(AIM OF THE EXERCISE):
Repeat the material exactly as it appears.

(DATASET SECTION):

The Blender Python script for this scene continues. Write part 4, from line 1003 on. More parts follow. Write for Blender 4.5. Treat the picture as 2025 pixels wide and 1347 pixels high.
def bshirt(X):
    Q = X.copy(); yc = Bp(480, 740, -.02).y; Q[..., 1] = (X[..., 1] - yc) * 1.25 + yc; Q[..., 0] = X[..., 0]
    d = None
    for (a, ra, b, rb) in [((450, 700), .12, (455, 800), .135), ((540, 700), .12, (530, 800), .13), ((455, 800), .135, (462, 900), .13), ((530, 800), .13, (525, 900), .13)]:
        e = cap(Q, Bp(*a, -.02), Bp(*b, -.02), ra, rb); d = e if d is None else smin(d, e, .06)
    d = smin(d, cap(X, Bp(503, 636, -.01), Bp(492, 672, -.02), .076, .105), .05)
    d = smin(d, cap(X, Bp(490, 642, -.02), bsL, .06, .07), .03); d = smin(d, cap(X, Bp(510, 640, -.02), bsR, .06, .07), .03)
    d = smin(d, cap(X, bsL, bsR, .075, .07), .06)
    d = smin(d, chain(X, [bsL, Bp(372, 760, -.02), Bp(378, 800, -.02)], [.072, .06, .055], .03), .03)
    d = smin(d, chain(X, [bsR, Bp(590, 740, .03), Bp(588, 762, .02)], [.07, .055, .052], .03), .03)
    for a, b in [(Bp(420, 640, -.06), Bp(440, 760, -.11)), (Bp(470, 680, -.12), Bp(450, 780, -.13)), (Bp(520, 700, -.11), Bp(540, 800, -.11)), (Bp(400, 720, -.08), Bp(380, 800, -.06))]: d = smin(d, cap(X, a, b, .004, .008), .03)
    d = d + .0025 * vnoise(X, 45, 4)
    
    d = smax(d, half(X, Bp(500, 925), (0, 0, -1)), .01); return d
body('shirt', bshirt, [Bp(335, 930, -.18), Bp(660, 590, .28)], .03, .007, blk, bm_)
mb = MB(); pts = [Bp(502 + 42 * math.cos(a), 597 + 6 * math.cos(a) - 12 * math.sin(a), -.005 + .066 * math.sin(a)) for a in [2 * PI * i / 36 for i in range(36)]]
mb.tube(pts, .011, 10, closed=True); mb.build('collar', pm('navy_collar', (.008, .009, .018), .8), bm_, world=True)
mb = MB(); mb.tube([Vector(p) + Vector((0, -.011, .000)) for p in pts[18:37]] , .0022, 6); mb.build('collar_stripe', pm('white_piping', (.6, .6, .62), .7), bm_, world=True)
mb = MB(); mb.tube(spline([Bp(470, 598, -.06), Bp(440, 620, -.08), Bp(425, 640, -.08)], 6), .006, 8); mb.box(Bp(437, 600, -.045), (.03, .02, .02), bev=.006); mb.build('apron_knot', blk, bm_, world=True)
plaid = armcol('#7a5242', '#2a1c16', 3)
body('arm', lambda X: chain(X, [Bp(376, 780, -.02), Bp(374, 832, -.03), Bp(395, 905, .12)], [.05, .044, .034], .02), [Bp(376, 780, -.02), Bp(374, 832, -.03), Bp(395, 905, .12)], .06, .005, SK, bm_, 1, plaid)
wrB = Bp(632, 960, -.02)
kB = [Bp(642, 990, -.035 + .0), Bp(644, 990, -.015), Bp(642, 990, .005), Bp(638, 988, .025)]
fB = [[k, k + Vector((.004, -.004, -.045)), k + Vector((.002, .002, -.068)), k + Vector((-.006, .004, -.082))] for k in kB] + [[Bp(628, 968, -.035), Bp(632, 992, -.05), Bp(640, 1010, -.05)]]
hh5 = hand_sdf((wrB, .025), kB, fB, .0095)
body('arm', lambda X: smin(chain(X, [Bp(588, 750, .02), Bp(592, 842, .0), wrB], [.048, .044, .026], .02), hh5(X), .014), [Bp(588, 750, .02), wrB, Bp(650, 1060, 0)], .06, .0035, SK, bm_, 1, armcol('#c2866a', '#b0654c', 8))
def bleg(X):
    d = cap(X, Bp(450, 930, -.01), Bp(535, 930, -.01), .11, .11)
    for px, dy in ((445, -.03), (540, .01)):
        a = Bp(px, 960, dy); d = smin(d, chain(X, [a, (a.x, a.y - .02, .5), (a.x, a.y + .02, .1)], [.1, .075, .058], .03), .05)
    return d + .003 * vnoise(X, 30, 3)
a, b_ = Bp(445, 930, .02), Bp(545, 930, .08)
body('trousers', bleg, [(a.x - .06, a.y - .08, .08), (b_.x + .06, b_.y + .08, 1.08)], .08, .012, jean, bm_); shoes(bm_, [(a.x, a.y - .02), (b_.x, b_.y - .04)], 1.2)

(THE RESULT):
The Blender Python script for this scene continues. Write part 4, from line 1003 on. More parts follow. Write for Blender 4.5. Treat the picture as 2025 pixels wide and 1347 pixels high.
def bshirt(X):
    Q = X.copy(); yc = Bp(480, 740, -.02).y; Q[..., 1] = (X[..., 1] - yc) * 1.25 + yc; Q[..., 0] = X[..., 0]
    d = None
    for (a, ra, b, rb) in [((450, 700), .12, (455, 800), .135), ((540, 700), .12, (530, 800), .13), ((455, 800), .135, (462, 900), .13), ((530, 800), .13, (525, 900), .13)]:
        e = cap(Q, Bp(*a, -.02), Bp(*b, -.02), ra, rb); d = e if d is None else smin(d, e, .06)
    d = smin(d, cap(X, Bp(503, 636, -.01), Bp(492, 672, -.02), .076, .105), .05)
    d = smin(d, cap(X, Bp(490, 642, -.02), bsL, .06, .07), .03); d = smin(d, cap(X, Bp(510, 640, -.02), bsR, .06, .07), .03)
    d = smin(d, cap(X, bsL, bsR, .075, .07), .06)
    d = smin(d, chain(X, [bsL, Bp(372, 760, -.02), Bp(378, 800, -.02)], [.072, .06, .055], .03), .03)
    d = smin(d, chain(X, [bsR, Bp(590, 740, .03), Bp(588, 762, .02)], [.07, .055, .052], .03), .03)
    for a, b in [(Bp(420, 640, -.06), Bp(440, 760, -.11)), (Bp(470, 680, -.12), Bp(450, 780, -.13)), (Bp(520, 700, -.11), Bp(540, 800, -.11)), (Bp(400, 720, -.08), Bp(380, 800, -.06))]: d = smin(d, cap(X, a, b, .004, .008), .03)
    d = d + .0025 * vnoise(X, 45, 4)
    
    d = smax(d, half(X, Bp(500, 925), (0, 0, -1)), .01); return d
body('shirt', bshirt, [Bp(335, 930, -.18), Bp(660, 590, .28)], .03, .007, blk, bm_)
mb = MB(); pts = [Bp(502 + 42 * math.cos(a), 597 + 6 * math.cos(a) - 12 * math.sin(a), -.005 + .066 * math.sin(a)) for a in [2 * PI * i / 36 for i in range(36)]]
mb.tube(pts, .011, 10, closed=True); mb.build('collar', pm('navy_collar', (.008, .009, .018), .8), bm_, world=True)
mb = MB(); mb.tube([Vector(p) + Vector((0, -.011, .000)) for p in pts[18:37]] , .0022, 6); mb.build('collar_stripe', pm('white_piping', (.6, .6, .62), .7), bm_, world=True)
mb = MB(); mb.tube(spline([Bp(470, 598, -.06), Bp(440, 620, -.08), Bp(425, 640, -.08)], 6), .006, 8); mb.box(Bp(437, 600, -.045), (.03, .02, .02), bev=.006); mb.build('apron_knot', blk, bm_, world=True)
plaid = armcol('#7a5242', '#2a1c16', 3)
body('arm', lambda X: chain(X, [Bp(376, 780, -.02), Bp(374, 832, -.03), Bp(395, 905, .12)], [.05, .044, .034], .02), [Bp(376, 780, -.02), Bp(374, 832, -.03), Bp(395, 905, .12)], .06, .005, SK, bm_, 1, plaid)
wrB = Bp(632, 960, -.02)
kB = [Bp(642, 990, -.035 + .0), Bp(644, 990, -.015), Bp(642, 990, .005), Bp(638, 988, .025)]
fB = [[k, k + Vector((.004, -.004, -.045)), k + Vector((.002, .002, -.068)), k + Vector((-.006, .004, -.082))] for k in kB] + [[Bp(628, 968, -.035), Bp(632, 992, -.05), Bp(640, 1010, -.05)]]
hh5 = hand_sdf((wrB, .025), kB, fB, .0095)
body('arm', lambda X: smin(chain(X, [Bp(588, 750, .02), Bp(592, 842, .0), wrB], [.048, .044, .026], .02), hh5(X), .014), [Bp(588, 750, .02), wrB, Bp(650, 1060, 0)], .06, .0035, SK, bm_, 1, armcol('#c2866a', '#b0654c', 8))
def bleg(X):
    d = cap(X, Bp(450, 930, -.01), Bp(535, 930, -.01), .11, .11)
    for px, dy in ((445, -.03), (540, .01)):
        a = Bp(px, 960, dy); d = smin(d, chain(X, [a, (a.x, a.y - .02, .5), (a.x, a.y + .02, .1)], [.1, .075, .058], .03), .05)
    return d + .003 * vnoise(X, 30, 3)
a, b_ = Bp(445, 930, .02), Bp(545, 930, .08)
body('trousers', bleg, [(a.x - .06, a.y - .08, .08), (b_.x + .06, b_.y + .08, 1.08)], .08, .012, jean, bm_); shoes(bm_, [(a.x, a.y - .02), (b_.x, b_.y - .04)], 1.2)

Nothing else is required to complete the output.